- The Washington Times - Tuesday, November 29, 2011



It’s only a matter of time before Europe’s euro currency capsizes. Too many eurozone economies are drowning in red ink, and all of them cannot be bailed out by multinational institutions. The International Monetary Fund announced over the weekend that it was readying an $800 billion lifeline for Italy. The IMF can’t rescue everybody, which has other nations scrambling to find ways to avoid going down with the sinking ship.

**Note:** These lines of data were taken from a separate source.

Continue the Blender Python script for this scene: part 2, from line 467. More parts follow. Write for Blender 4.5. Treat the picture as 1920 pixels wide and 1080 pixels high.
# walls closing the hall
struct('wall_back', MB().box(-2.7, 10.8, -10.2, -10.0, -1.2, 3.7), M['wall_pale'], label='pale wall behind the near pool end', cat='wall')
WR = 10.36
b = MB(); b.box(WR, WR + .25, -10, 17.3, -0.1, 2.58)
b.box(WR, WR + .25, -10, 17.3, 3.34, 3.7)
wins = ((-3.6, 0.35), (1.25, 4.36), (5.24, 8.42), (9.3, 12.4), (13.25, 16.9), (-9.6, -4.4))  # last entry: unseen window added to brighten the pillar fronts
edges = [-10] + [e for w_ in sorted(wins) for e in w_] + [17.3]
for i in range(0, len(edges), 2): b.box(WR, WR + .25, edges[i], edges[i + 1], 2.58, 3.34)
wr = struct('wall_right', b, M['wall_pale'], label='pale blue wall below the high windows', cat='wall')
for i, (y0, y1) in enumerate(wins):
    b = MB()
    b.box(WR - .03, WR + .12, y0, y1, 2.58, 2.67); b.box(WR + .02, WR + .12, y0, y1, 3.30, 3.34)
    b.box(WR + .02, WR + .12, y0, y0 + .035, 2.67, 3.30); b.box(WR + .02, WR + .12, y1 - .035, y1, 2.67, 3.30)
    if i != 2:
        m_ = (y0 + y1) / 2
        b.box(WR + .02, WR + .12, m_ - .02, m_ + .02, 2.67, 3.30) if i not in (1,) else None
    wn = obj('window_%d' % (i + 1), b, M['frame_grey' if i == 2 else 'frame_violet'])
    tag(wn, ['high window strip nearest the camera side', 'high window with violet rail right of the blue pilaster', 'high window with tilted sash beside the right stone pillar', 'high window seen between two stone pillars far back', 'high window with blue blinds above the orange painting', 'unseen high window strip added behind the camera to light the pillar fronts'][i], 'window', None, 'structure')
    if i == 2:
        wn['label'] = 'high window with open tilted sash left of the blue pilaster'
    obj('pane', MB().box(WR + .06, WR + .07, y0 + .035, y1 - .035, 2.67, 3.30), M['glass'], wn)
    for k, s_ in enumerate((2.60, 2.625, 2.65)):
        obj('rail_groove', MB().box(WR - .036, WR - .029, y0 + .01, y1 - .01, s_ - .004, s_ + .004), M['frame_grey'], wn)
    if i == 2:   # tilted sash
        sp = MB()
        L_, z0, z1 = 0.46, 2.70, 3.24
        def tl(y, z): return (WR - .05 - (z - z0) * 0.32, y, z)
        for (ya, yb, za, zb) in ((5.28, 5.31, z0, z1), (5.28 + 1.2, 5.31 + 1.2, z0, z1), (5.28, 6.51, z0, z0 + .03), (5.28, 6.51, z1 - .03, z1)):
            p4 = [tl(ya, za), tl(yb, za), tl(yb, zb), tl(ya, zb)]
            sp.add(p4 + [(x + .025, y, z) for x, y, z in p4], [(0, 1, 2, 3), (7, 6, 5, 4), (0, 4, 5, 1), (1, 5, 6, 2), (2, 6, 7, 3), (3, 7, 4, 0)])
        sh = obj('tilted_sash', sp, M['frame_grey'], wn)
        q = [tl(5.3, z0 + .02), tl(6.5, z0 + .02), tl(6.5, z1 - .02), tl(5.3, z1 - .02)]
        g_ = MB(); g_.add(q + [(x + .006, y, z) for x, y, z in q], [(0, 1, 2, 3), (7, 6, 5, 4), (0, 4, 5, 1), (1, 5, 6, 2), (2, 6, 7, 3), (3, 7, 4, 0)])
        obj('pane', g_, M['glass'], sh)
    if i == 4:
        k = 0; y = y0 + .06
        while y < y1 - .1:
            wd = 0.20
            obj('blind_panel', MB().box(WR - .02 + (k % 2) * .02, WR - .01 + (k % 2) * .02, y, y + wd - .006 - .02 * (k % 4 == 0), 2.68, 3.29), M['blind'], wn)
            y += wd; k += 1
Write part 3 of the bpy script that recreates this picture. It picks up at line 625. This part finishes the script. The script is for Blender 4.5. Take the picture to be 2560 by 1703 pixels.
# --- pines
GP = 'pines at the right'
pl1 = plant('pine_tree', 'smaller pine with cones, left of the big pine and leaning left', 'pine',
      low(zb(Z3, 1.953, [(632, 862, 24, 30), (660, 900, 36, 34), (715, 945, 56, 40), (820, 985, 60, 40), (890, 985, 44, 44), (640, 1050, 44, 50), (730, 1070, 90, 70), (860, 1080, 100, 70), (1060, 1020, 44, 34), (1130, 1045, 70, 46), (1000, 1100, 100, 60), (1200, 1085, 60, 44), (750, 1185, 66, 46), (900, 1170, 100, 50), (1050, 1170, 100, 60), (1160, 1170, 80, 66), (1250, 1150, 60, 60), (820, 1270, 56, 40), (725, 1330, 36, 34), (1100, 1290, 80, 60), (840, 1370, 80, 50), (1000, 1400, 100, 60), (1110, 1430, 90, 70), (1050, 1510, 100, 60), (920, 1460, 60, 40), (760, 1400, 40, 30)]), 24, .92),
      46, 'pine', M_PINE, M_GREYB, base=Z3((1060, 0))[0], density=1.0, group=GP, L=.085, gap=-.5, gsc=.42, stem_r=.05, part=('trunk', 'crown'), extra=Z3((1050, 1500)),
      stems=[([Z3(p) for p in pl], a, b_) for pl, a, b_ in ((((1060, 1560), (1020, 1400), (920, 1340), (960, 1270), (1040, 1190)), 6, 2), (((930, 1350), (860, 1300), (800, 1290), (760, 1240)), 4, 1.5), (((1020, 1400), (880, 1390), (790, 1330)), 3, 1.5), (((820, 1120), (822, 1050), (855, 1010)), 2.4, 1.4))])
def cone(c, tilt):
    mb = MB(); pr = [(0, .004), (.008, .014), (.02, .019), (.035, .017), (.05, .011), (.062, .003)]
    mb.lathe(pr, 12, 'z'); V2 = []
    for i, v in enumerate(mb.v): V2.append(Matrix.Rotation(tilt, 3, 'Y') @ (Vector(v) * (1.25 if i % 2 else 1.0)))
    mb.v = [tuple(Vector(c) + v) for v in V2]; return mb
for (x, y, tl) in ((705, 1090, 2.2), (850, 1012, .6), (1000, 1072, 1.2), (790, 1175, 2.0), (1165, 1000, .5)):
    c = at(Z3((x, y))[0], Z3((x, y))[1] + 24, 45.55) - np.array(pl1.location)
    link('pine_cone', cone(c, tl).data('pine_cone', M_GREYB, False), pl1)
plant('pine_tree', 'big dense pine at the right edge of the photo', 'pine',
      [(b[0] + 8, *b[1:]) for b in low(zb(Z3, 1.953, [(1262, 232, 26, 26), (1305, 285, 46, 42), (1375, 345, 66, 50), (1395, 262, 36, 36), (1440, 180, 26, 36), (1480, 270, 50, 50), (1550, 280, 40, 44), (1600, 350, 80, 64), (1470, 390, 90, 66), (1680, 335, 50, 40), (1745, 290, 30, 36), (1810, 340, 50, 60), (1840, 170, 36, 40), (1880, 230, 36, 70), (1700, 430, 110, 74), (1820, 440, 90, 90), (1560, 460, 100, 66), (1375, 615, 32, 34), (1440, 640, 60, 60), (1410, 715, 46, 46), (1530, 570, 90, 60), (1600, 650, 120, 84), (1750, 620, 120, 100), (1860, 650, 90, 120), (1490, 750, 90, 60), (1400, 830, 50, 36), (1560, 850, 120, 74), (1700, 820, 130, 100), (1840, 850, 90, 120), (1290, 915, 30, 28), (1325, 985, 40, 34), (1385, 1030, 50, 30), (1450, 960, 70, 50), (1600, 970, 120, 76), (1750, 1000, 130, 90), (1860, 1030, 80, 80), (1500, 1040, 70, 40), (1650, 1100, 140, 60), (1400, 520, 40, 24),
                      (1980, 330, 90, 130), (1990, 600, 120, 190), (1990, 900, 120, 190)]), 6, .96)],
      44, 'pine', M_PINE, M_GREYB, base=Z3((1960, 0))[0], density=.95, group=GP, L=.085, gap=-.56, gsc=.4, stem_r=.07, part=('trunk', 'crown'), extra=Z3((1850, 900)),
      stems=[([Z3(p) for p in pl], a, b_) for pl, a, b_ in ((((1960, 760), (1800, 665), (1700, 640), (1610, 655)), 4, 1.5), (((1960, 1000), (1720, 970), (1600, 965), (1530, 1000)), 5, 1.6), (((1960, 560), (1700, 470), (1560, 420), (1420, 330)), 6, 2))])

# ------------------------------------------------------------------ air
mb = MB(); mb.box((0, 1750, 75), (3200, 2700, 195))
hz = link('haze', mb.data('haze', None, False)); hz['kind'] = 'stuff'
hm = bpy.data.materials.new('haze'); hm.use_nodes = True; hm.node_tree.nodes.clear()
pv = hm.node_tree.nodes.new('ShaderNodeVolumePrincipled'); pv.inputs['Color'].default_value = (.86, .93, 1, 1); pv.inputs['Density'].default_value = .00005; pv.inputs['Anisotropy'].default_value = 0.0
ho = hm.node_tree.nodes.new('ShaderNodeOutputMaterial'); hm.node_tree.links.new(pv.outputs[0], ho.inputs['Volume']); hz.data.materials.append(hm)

European eyes are keenly focused on what will be done to address the European financial crisis in London. With numerous major European nations unable to pay off their debts and serious speculation about the euro not making it to the end of next year, there is justifiable temptation for the British government to take further steps to distance itself from the European Union (EU) and its meddling bureaucracy in Brussels. Unemployment in Britain is above 8.5 percent but the Organization of Cooperation and Development (OECD) projects that to rise to 9.1 percent by 2013. That’s not the only bad news from the OECD, which predicts the British economy will grow only 0.5 percent next year and could slide into a double-dip recession by the end of this quarter. Old Blighty hardly needs the EU anchor dragging it down even more.

The OECD estimates that the eurozone as a whole will grow at a paltry 0.2 percent in 2012, and that is considered to be a wildly optimistic forecast by many economists who point out that the collapse of any of Europe’s teetering economies would spell doom for the entire unified market. The United Kingdom cannot completely insulate itself from trouble on the continent because the financial links are too strong, but London can go its own way and resist the EU’s knee-jerk, big-government-centric reaction to try to spend its way out of a recession. The end results of this course are only more deficits and more debt, which are the causes of the meltdown to begin with. Governments are all spending cash they don’t have. The only solution to the fiscal crunch is to dramatically change directions and spend less.

George Osborne, the UK’s chancellor of the Exchequer, had a responsible plan to cut spending to reduce the deficit and chip away at the nation’s suffocating debt position. This included capping pay for government employees, limiting the rise of welfare payments to below inflation, cutting the gasoline tax, stopping the planned expansion of some national health-care programs, reducing red tape on businesses and even minimizing corporate liability from trial-lawyer suits over skyrocketing and frequently frivolous worker-compensation claims. These are all positive steps to revitalize the private sector and curtail the public sector, but pushback is growing - especially from powerful labor unions. The Conservative Cabinet partly caved to pressure and now is promoting more government-directed spending on huge infrastructure projects to try to artificially prop up employment. Like in its former colony America, Britain’s attempt at government stimulus only delays recovery by robbing resources from the private sector, which is the real engine of economic growth and job creation.

Economies need less bureaucratic meddling so markets can breathe freely. The Conservative-led British government partly understands this but is having a hard time deciding what government goodies it is willing to ask the people to give up. Time is slipping away for Conservatives to make good on their promise to turn around the economy as polls show the left-wing Labour Party growing in popularity. Prime Minister David Cameron needs to push more substantive change or risk losing public support. It’s a familiar political dynamic playing out on both sides of the pond: Cut bureaucracy or face voter wrath.

Brett M. Decker is editorial page editor of The Washington Times. He is coauthor of the new book “Bowing to Beijing” (Regnery, 2011).